### Data section

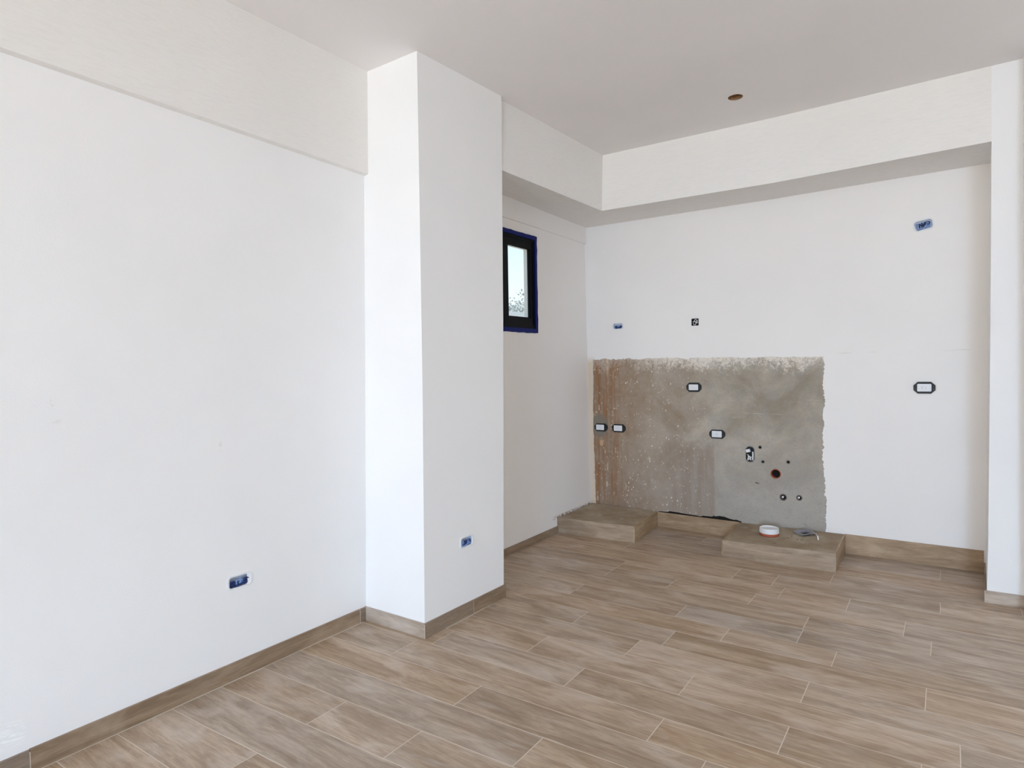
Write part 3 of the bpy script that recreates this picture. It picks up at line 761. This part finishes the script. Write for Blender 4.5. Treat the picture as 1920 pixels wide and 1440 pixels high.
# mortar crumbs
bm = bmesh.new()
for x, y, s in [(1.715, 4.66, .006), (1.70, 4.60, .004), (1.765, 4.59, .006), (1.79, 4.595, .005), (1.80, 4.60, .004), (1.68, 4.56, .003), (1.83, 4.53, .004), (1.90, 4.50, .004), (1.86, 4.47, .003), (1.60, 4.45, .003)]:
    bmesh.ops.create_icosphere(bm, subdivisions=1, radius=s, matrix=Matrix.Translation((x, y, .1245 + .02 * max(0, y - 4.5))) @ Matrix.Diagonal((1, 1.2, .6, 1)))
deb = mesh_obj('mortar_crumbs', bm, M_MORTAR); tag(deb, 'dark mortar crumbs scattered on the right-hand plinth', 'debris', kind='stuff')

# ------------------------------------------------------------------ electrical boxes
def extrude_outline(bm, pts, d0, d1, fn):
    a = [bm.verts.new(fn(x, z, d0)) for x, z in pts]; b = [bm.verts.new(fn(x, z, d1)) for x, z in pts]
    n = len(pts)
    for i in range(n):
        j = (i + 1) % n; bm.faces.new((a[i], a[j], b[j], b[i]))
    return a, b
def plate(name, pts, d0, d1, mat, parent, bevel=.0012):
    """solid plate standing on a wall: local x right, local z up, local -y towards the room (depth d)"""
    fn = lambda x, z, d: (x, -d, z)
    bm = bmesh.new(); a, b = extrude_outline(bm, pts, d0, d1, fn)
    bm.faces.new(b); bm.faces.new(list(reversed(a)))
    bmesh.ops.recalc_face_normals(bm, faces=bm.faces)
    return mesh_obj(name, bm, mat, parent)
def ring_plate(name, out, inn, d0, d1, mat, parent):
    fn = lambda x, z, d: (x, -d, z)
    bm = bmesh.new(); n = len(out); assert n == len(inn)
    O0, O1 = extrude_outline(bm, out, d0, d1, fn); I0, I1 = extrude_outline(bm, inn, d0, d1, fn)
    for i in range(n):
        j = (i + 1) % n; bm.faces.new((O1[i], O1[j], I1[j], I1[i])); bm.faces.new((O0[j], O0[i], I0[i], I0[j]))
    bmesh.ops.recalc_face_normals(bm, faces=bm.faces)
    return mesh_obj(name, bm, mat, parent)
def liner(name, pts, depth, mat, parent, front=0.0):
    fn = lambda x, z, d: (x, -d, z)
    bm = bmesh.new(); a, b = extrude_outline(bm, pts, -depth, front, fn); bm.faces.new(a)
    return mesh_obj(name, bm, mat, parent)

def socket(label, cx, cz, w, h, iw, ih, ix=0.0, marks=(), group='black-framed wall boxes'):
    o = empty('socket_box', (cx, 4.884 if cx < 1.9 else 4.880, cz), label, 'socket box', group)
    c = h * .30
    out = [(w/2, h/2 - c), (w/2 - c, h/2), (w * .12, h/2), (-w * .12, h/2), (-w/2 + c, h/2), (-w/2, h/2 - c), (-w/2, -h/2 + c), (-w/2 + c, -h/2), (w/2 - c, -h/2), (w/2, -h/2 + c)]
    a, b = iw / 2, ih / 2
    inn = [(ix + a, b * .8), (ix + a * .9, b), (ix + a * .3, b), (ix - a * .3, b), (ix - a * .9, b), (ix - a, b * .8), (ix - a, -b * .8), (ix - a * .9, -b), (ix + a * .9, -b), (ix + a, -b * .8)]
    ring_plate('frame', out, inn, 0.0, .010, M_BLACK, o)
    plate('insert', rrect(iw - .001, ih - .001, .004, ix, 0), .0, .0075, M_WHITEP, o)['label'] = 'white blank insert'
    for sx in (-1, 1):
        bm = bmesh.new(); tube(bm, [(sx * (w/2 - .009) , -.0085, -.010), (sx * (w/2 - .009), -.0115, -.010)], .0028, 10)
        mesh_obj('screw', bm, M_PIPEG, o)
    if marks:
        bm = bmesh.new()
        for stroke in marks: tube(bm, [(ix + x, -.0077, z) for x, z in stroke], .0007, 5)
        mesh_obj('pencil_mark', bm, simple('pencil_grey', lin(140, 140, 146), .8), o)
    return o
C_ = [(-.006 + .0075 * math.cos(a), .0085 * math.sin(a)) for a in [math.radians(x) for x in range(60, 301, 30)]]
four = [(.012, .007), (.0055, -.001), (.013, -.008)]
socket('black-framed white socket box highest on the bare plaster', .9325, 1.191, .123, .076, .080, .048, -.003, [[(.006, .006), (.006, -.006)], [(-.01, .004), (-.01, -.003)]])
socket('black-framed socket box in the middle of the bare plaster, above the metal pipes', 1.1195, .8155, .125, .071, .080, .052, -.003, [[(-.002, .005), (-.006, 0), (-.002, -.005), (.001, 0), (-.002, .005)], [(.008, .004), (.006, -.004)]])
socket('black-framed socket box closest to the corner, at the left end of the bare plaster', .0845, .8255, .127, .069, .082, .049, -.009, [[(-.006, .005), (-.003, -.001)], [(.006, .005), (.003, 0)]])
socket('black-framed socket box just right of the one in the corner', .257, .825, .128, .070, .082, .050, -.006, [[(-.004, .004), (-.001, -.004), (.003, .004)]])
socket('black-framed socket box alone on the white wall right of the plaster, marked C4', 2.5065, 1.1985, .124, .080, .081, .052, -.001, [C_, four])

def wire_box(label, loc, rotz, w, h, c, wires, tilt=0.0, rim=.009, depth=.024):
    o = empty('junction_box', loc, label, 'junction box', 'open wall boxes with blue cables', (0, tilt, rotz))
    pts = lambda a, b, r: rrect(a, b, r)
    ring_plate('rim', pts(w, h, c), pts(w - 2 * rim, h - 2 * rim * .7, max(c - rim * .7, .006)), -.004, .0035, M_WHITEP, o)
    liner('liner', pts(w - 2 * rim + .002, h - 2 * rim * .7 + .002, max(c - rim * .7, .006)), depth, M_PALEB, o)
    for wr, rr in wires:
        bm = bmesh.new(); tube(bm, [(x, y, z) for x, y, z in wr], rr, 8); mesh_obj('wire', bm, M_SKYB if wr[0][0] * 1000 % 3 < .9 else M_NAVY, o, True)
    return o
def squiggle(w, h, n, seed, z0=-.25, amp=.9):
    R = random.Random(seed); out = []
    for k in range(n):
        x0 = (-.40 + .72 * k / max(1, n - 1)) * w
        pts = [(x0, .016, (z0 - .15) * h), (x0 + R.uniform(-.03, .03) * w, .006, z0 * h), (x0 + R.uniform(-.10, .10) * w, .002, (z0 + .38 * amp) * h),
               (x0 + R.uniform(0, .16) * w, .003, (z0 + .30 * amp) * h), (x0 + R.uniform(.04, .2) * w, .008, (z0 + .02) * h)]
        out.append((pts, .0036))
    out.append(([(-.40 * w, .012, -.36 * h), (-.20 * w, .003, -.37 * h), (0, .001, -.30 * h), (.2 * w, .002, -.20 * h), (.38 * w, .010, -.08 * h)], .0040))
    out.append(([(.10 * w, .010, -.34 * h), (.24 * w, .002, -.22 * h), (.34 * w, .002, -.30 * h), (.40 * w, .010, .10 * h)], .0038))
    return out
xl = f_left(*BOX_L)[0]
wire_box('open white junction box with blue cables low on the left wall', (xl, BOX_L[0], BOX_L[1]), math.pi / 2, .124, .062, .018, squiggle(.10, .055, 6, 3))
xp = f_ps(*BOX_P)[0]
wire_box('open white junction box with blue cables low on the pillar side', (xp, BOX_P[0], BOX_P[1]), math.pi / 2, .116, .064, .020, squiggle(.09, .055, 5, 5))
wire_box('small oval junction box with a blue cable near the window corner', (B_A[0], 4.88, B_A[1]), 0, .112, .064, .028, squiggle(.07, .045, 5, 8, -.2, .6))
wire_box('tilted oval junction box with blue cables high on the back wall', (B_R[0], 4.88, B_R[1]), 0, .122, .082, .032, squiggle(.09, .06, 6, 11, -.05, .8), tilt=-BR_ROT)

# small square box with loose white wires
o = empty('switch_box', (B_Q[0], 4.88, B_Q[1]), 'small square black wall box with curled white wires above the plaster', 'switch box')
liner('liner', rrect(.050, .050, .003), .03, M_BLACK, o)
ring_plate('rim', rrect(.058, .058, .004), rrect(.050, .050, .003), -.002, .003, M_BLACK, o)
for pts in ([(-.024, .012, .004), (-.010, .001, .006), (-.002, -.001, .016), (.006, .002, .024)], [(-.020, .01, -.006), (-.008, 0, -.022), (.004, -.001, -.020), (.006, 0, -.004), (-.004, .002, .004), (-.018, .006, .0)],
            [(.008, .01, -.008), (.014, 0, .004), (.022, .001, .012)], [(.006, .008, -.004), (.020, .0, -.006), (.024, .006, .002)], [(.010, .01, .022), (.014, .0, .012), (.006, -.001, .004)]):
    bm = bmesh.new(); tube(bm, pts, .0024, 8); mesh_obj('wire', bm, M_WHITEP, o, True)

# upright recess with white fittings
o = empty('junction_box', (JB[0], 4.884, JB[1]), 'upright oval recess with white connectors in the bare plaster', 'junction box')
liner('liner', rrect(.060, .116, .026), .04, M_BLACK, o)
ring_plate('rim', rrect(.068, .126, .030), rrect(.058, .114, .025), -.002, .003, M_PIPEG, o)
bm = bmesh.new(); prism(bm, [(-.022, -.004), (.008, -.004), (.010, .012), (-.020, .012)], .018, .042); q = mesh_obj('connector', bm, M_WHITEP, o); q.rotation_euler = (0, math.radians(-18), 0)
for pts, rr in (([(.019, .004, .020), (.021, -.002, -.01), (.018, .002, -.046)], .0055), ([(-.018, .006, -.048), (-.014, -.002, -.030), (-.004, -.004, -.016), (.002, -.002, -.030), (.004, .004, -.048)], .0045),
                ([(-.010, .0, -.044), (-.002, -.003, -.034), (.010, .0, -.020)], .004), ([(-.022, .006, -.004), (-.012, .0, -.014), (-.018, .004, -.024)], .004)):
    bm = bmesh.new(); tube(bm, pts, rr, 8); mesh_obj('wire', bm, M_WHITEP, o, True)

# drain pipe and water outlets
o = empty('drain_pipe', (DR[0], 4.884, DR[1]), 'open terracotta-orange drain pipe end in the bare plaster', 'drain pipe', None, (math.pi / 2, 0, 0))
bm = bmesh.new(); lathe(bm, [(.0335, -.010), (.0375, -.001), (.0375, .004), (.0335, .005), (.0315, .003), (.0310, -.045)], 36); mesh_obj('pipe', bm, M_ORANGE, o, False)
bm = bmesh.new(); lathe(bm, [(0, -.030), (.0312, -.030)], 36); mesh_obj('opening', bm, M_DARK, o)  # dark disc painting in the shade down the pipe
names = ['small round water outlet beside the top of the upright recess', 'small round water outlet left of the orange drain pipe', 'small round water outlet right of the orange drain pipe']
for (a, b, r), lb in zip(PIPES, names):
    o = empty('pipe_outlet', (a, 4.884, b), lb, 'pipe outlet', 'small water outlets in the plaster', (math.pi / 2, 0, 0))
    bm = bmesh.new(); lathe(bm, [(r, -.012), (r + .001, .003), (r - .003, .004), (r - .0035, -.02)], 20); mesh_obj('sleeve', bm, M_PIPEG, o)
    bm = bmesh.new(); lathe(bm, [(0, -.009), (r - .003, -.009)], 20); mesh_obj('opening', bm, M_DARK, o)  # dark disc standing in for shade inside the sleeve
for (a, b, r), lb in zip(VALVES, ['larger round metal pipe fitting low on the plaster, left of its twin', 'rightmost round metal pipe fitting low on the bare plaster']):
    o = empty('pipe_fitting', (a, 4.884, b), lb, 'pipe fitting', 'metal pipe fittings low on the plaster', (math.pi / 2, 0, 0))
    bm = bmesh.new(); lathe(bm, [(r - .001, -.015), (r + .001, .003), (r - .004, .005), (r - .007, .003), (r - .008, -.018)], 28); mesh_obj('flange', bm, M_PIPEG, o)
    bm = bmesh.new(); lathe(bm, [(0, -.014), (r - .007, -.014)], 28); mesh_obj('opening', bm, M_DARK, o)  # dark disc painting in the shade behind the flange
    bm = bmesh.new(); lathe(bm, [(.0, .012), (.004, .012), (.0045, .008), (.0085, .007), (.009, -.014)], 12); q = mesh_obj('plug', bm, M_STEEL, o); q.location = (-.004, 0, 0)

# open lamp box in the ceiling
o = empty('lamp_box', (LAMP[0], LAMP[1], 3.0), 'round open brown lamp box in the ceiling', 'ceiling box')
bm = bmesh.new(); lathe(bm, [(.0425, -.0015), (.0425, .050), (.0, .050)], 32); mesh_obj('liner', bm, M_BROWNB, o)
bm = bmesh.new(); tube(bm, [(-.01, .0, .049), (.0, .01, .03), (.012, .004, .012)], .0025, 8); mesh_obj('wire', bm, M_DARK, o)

######

## What is expected
From the first line of the listing above, repeat every line through the one holding "deb = mesh_obj('mortar_crumbs', bm, M_MORTAR);". Both ends count, and pictures stay out.

## Result for this exercise
Write part 3 of the bpy script that recreates this picture. It picks up at line 761. This part finishes the script. Write for Blender 4.5. Treat the picture as 1920 pixels wide and 1440 pixels high.
# mortar crumbs
bm = bmesh.new()
for x, y, s in [(1.715, 4.66, .006), (1.70, 4.60, .004), (1.765, 4.59, .006), (1.79, 4.595, .005), (1.80, 4.60, .004), (1.68, 4.56, .003), (1.83, 4.53, .004), (1.90, 4.50, .004), (1.86, 4.47, .003), (1.60, 4.45, .003)]:
    bmesh.ops.create_icosphere(bm, subdivisions=1, radius=s, matrix=Matrix.Translation((x, y, .1245 + .02 * max(0, y - 4.5))) @ Matrix.Diagonal((1, 1.2, .6, 1)))
deb = mesh_obj('mortar_crumbs', bm, M_MORTAR); tag(deb, 'dark mortar crumbs scattered on the right-hand plinth', 'debris', kind='stuff')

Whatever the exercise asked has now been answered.